The Africa Centre for Energy Policy (ACEP), has warned that the current trend of limited activities in the upstream oil and gas sector, including the non-development of new oil fields, has the tendency of derailing government’s upstream ambitions.
The country is at the crossroads in its upstream oil and gas business; either to increase the oil and gas sector’s contribution to the country’s development mix or to continue down the path of limited benefits from its upstream activities.
Highlighting the current state of the sector and the need for drastic measures to avert the looming challenges, the energy think-tank noted that, “the government must immediately conclude the negotiations on the 2018 Bid and Licencing Round, where Eni and First E&P emerged as successful bidders”.
The most likely scenario, should this current trend persist is the fact that, “the delays in negotiations will undermine the trust and robustness of the bid process,” which situation has implications for future bid processes namely, the competitive bidding process, rather than the new proposal to award blocks through direct negotiation.

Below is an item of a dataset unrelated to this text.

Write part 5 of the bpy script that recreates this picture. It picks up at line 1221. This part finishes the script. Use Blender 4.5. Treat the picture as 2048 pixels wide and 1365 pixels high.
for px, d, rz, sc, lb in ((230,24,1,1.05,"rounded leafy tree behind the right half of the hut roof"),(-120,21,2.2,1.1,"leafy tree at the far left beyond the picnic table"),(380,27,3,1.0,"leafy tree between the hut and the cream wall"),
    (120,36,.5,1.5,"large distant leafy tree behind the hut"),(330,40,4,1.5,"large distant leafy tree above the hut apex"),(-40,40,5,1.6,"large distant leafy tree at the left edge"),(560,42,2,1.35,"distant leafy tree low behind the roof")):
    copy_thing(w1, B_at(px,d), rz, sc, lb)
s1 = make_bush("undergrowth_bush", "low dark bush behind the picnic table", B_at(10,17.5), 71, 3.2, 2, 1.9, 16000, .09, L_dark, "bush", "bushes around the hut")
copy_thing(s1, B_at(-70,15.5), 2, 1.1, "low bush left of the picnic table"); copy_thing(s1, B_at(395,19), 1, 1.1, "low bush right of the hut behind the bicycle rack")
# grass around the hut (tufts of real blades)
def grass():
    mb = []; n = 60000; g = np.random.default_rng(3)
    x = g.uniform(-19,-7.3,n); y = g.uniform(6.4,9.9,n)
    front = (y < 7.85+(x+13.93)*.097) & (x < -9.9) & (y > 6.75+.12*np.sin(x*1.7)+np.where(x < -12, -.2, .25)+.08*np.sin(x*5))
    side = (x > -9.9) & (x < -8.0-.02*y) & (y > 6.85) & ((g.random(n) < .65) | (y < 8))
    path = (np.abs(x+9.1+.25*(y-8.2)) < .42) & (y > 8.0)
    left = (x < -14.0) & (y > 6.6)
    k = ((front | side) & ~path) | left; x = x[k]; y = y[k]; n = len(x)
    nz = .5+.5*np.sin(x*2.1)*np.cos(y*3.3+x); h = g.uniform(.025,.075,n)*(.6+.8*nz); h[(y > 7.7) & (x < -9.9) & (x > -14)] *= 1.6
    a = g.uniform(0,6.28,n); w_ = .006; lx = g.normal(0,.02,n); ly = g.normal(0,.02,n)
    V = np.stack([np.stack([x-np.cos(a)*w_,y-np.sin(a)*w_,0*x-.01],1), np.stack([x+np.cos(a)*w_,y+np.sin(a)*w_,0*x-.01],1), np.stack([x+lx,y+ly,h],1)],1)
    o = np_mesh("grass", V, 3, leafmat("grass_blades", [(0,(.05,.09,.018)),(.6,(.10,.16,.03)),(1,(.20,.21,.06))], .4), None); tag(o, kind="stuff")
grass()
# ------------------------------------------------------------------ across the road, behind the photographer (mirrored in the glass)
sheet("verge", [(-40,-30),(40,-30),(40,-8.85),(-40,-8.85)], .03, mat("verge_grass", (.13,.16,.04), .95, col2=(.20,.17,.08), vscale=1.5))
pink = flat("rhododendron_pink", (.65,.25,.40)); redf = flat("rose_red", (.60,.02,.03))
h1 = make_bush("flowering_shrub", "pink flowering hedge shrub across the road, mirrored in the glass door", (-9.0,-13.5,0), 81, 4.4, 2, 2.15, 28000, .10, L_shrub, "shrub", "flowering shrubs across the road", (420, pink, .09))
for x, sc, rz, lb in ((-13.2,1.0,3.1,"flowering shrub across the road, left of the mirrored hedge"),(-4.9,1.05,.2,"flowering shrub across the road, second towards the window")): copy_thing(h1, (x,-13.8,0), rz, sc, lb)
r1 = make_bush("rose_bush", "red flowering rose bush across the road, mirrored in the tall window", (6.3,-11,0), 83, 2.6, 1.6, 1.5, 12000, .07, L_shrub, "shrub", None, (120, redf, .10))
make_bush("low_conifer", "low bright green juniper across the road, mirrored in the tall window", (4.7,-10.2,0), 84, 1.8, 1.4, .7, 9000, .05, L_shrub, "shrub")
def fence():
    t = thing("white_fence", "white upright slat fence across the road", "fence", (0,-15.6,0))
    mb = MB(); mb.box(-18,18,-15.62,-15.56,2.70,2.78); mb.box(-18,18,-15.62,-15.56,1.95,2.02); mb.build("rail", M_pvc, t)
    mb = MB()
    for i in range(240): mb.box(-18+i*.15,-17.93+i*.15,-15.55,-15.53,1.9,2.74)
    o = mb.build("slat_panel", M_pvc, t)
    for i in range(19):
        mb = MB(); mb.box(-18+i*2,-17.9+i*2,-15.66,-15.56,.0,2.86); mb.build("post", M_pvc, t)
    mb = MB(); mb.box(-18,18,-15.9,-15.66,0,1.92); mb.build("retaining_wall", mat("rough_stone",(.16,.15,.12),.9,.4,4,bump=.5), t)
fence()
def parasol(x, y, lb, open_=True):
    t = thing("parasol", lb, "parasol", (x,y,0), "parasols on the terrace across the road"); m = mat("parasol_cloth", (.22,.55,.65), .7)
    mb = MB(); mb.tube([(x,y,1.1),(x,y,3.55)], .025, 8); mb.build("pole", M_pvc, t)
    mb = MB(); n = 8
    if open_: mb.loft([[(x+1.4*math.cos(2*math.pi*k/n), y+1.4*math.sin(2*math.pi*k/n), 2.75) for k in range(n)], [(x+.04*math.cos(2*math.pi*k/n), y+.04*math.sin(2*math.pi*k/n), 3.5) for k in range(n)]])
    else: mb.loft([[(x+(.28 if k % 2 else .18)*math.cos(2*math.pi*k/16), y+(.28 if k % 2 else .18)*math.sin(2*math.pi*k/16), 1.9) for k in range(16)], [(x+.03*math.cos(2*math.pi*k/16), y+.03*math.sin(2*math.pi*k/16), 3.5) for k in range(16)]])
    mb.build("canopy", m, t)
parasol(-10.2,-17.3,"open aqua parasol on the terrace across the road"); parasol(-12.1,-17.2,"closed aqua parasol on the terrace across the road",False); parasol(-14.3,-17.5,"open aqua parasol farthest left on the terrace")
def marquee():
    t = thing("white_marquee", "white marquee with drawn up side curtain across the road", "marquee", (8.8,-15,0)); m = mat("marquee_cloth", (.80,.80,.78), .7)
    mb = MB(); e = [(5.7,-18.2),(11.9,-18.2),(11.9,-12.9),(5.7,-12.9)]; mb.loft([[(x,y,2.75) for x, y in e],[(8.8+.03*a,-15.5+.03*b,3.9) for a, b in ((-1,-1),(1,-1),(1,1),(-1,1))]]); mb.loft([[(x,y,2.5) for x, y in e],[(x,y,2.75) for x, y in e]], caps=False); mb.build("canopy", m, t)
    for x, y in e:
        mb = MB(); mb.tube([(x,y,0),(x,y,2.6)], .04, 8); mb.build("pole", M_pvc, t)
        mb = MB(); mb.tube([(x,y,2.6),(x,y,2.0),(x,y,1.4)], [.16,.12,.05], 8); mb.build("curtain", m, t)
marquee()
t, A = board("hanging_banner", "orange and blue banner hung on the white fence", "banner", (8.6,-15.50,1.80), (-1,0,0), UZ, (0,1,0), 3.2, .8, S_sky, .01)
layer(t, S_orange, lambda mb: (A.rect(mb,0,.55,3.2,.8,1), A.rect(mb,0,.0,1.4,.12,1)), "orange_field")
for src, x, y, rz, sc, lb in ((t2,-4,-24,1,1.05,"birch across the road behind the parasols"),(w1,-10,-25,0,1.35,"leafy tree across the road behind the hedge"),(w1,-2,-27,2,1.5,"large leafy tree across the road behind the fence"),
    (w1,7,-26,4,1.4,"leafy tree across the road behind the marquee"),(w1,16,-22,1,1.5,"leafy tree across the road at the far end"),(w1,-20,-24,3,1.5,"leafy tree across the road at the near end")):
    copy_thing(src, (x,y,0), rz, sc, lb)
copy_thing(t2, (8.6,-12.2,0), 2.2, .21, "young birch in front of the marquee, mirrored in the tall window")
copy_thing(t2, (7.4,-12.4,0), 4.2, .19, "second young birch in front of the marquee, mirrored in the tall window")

The energy think-tank further suggested that the government must insist on compliance with the minimum work obligations of upstream companies who have been assigned blocks. Quite regrettably, the lack of enforcement encourages speculation by inefficient companies whose principal desire is to hold on to the blocks, ACEP noted.
There is also the unfortunate perception that, “…things do not get done in Ghana…” This, the think-tank noted is a worrying trend and that, “government must act swiftly to diffuse the perception by engaging stakeholders and learning from other competitive regimes”.
Underperformance of Upstream Oil Sector
Ghana’s upstream sector has underperformed relative to expectations in the past years. Since the last oil field, Sankofa Gye Nyame (SGN), was added in 2017, no additional field development has been added to increase production or at least stabilise the existing production. Likewise, crude oil production has declined year-on-year after a peak in 2019.
“Consequently, there has been a dwindling contribution of the oil sector to GDP growth (-6% in 2020 and a projected -16% in 2021). These events have significant implications on the government’s balance of payment and attendant negative impacts on the domestic currency. These implications should send signals for clearer and transparent rules of engagement to promote the growth of the oil sector.”
ACEP
Regrettably, three potential projects could have been pursued more aggressively through enforcement, planning, and strategic engagements with industry players to increase oil production. The projects are Aker Energy’s Deep Water Tano Cape Three Points (DWT/CTP) block, Eni’s Cape Three Points (CTP) Block 4 and Springfield’s Afina discoveries.
Beyond the three potentials, activities in the upstream sector have been slow. Many of the existing block holders have been inactive. ACEP noted that it has periodically highlighted the lack of capacity of most companies to deliver on their obligations, which by law should attract sanctions. However, these companies continue to hold on to the blocks without delivering on the terms of the Petroleum Agreements.
ACEP noted that the regrettable challenge identified by capable upstream companies is that “…in Ghana things don’t get done…” The situation that keeps playing out is the inactivity in terms of development in the sector. In 2018, Ghana went through its first competitive licencing round. By September 2019, two companies emerged as winners of two oil blocks.
Nonetheless, the final negotiations have entered their third year because the government is negotiating for terms that were not part of the bid conditions. Surprisingly, the Minister of Energy recently announced that Ghana will give all available blocks on direct negotiation.
The Minister’s posture ignores the fact that competitive bidding is not the problem for the inactivity in Ghana, but politics and lack of enforcement of transparency measures passed into law, ACEP said. In the current context of the upstream sector, the investing companies feel frustrated while the inactive companies remain patronised.
ACEP indicated that the government needs to note that reserve addition is critical for the sustainability of every aspiration tied to the oil and gas sector. There can be no local content if fields are not being developed. Again, the sector’s contribution to GDP cannot improve if there are no additional developments in the upstream sector.